» BRIEF: Retype all of the listing exactly, passing over any picture you find.
════
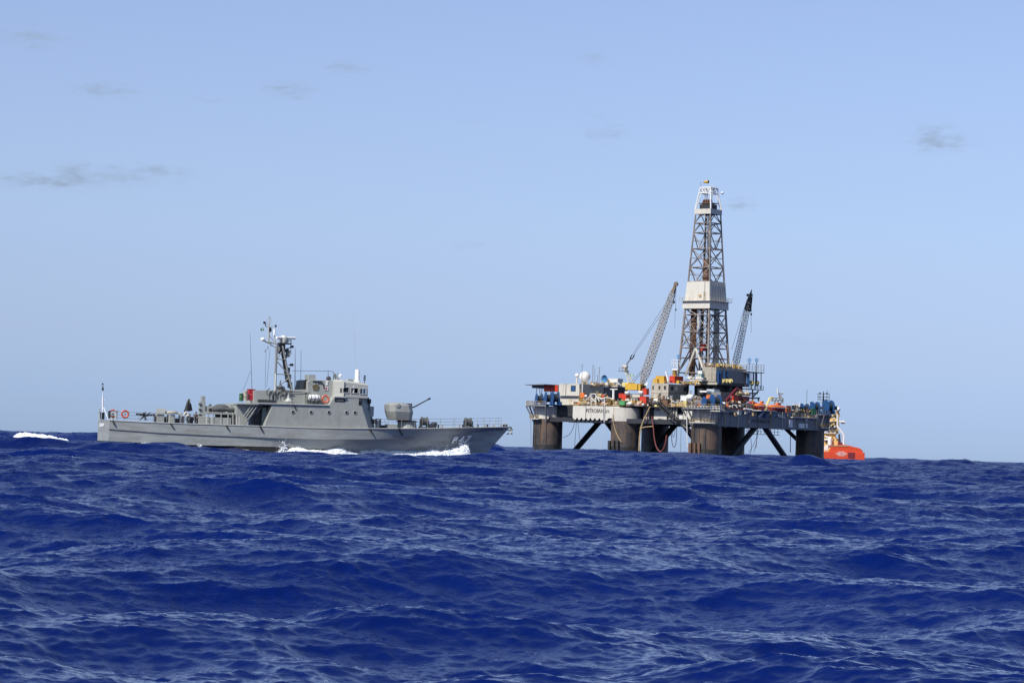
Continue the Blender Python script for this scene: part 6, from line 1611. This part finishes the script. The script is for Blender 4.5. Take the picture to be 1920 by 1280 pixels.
P(dv, 'davit_frame', RPYEL)
dv = MB(); dv.tube([G(1463, 745, 4), G(1462, 738, 4)], .5, 6); dv.tube([G(1458, 737.5, 4), G(1468, 737.5, 4)], .3, 5); dv.tube([G(1458.3, 737, 4), G(1458, 727.5, 4)], .28, 6); dv.tube([G(1467.8, 737, 4), G(1467.8, 735, 4)], .2, 6); P(dv, 'floodlight_mast', RWH)
for a, b_ in (((1422.5, 781), (1432, 772)), ((1395, 766), (1410, 768))): P(MB().tube([G(*a, 5.6), G(*b_, 6.4)], .32, 6), 'davit_strut', RWH)
P(MB().box(4.6, 8.8, G(1414, 768, 6).y, G(1444, 768, 6).y, TOPZ - .1, TOPZ + .1), 'boat_platform', RWH)
container('container', (1473, 1474.5, 1483, 760, 773, dict(X1=4.9)), RORA, 'container with white top and orange lower half beside the large lifeboat')
container('container', (1483.5, 1484.5, 1493, 759.5, 773.5, dict(X1=4.2)), RGREY, 'grey shaded container right of the orange and white one')
container('crate', (1521.5, 1522.5, 1530, 765, 776, dict(X1=6.5)), RGRN, 'bright green crate below the blue winches at the right end of the rig', 'crate')
container('container', (1494, 1496, 1506, 762, 772, dict(X1=3.5)), RSHADE, 'dark low container between the grey container and the right-hand winches')
container('container', (1556, 1557, 1570, 760.5, 768, dict(X1=3.0)), RSHADE, 'black box at the far right corner beside the largest blue winch')
container('container', (1535, 1537, 1545, 762, 767, dict(X1=5)), RBEIGE, 'beige hood under the dark antenna mast')
m_ = MB(); yq = lambda px, py: G(px, py, 1.0)
m_.tube([yq(1543, 768), yq(1544.2, 733.5)], .42, 6, .15)
for py in (738, 744, 749, 754.5): m_.tube([yq(1533.5 + (3 if py > 750 else 0), py - .3), yq(1555 - (3 if py > 750 else 0), py + .4)], .12, 4)
for px in (1533.8, 1537.5, 1550.5, 1554.8): m_.tube([yq(px, 738), yq(px, 750)], .09, 4)
for px in (1537.5, 1550.5): m_.ball(yq(px, 736.8), .3, 8)
m_.tube([yq(1550.8, 737), yq(1551, 731)], .07, 4); P(m_, 'antenna_mast', RSHADE); P(MB().tube([yq(1512.5, 760), yq(1513.3, 731)], .07, 4), 'whip_antenna', RSHADE)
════
» WRITTEN RESPONSE:
Continue the Blender Python script for this scene: part 6, from line 1611. This part finishes the script. The script is for Blender 4.5. Take the picture to be 1920 by 1280 pixels.
P(dv, 'davit_frame', RPYEL)
dv = MB(); dv.tube([G(1463, 745, 4), G(1462, 738, 4)], .5, 6); dv.tube([G(1458, 737.5, 4), G(1468, 737.5, 4)], .3, 5); dv.tube([G(1458.3, 737, 4), G(1458, 727.5, 4)], .28, 6); dv.tube([G(1467.8, 737, 4), G(1467.8, 735, 4)], .2, 6); P(dv, 'floodlight_mast', RWH)
for a, b_ in (((1422.5, 781), (1432, 772)), ((1395, 766), (1410, 768))): P(MB().tube([G(*a, 5.6), G(*b_, 6.4)], .32, 6), 'davit_strut', RWH)
P(MB().box(4.6, 8.8, G(1414, 768, 6).y, G(1444, 768, 6).y, TOPZ - .1, TOPZ + .1), 'boat_platform', RWH)
container('container', (1473, 1474.5, 1483, 760, 773, dict(X1=4.9)), RORA, 'container with white top and orange lower half beside the large lifeboat')
container('container', (1483.5, 1484.5, 1493, 759.5, 773.5, dict(X1=4.2)), RGREY, 'grey shaded container right of the orange and white one')
container('crate', (1521.5, 1522.5, 1530, 765, 776, dict(X1=6.5)), RGRN, 'bright green crate below the blue winches at the right end of the rig', 'crate')
container('container', (1494, 1496, 1506, 762, 772, dict(X1=3.5)), RSHADE, 'dark low container between the grey container and the right-hand winches')
container('container', (1556, 1557, 1570, 760.5, 768, dict(X1=3.0)), RSHADE, 'black box at the far right corner beside the largest blue winch')
container('container', (1535, 1537, 1545, 762, 767, dict(X1=5)), RBEIGE, 'beige hood under the dark antenna mast')
m_ = MB(); yq = lambda px, py: G(px, py, 1.0)
m_.tube([yq(1543, 768), yq(1544.2, 733.5)], .42, 6, .15)
for py in (738, 744, 749, 754.5): m_.tube([yq(1533.5 + (3 if py > 750 else 0), py - .3), yq(1555 - (3 if py > 750 else 0), py + .4)], .12, 4)
for px in (1533.8, 1537.5, 1550.5, 1554.8): m_.tube([yq(px, 738), yq(px, 750)], .09, 4)
for px in (1537.5, 1550.5): m_.ball(yq(px, 736.8), .3, 8)
m_.tube([yq(1550.8, 737), yq(1551, 731)], .07, 4); P(m_, 'antenna_mast', RSHADE); P(MB().tube([yq(1512.5, 760), yq(1513.3, 731)], .07, 4), 'whip_antenna', RSHADE)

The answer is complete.